Probable cause does not exist, however, if the charging party knowingly makes false statements to the prosecuting attorney or withholds material facts. Closs v. Goose Creek Consol. Indep. Sch. Dist., 874 S.W.2d at 872-73; Compton v. Calabria, 811 S.W.2d at 950; Marathon Oil Co. v. Salazar, 682 S.W.2d 624, 627 (Tex.App.—Houston [1st Dist.] 1984, writ ref'd n.r.e.); Thomas v. Cisneros, 596 S.W.2d 313, 316-17 (Tex.Civ.App.—Austin 1980, writ ref'd n.r.e.). Thus, a private citizen may be held liable for malicious prosecution when he relays information known to him to be false and the official’s decision to commence the prosecution was based upon this false information. Browning-Ferris Indus., Inc. v. Lieck, 881 S.W.2d at 293-94. In the case at bar, plaintiffs allege that Citibank provided information to the London police, which it knew to be false, and it was because of this information that the London police arrested them. Thus, plaintiffs have stated sufficient facts to satisfy the lack of probable cause element of this cause of action.

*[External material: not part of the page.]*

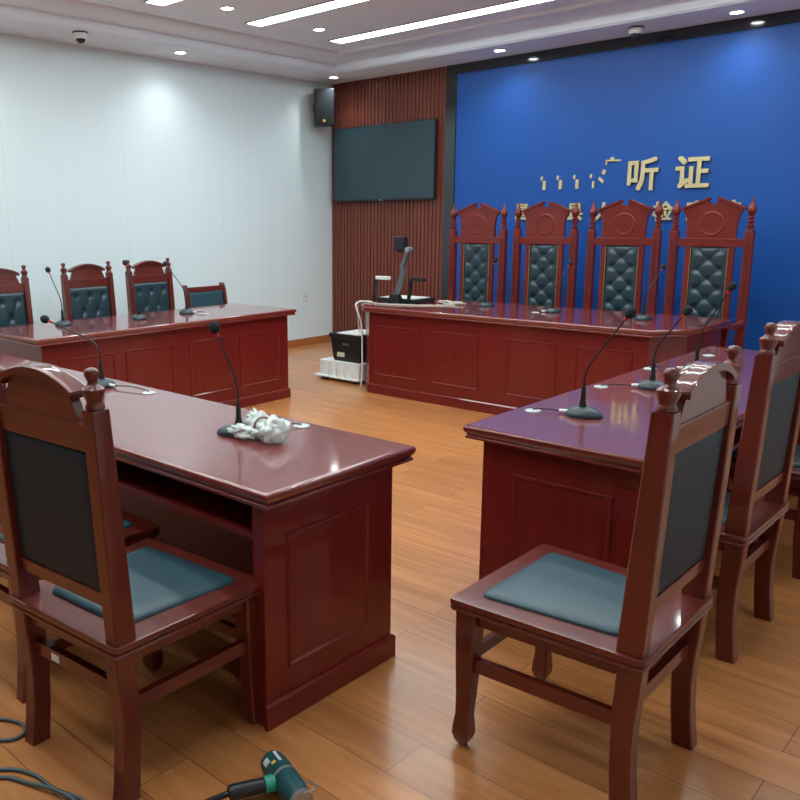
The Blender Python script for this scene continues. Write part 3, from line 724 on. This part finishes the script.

Accordingly, plaintiffs’ motion for leave to amend their complaint to add a claim for malicious prosecution is granted.

II. Conclusion.

Plaintiffs’ Motion for Leave to file a Fourth Amended Complaint is DENIED with respect to their claims of false light invasion of privacy and abuse of process. The balance of the motion is GRANTED. Plaintiffs are granted leave to amend their complaint with respect to their claims of false imprisonment, intentional infliction of emotional distress, defamation, malicious prosecution, and fraud and to join Inge Pettersson as a party plaintiff. Plaintiffs shall refile their Fourth Amended Complaint, deleting their claims of false light invasion of privacy and abuse of process and removing Paul Keyton and Network Security Management, Ltd. as named defendants.

IT IS SO ORDERED.

. The court notes that plaintiffs persist in naming Paul Keyton and Network Security Management, Ltd. as defendants in the style of the case. Their names should not appear in the style, as they have never been properly joined as defendants in this case.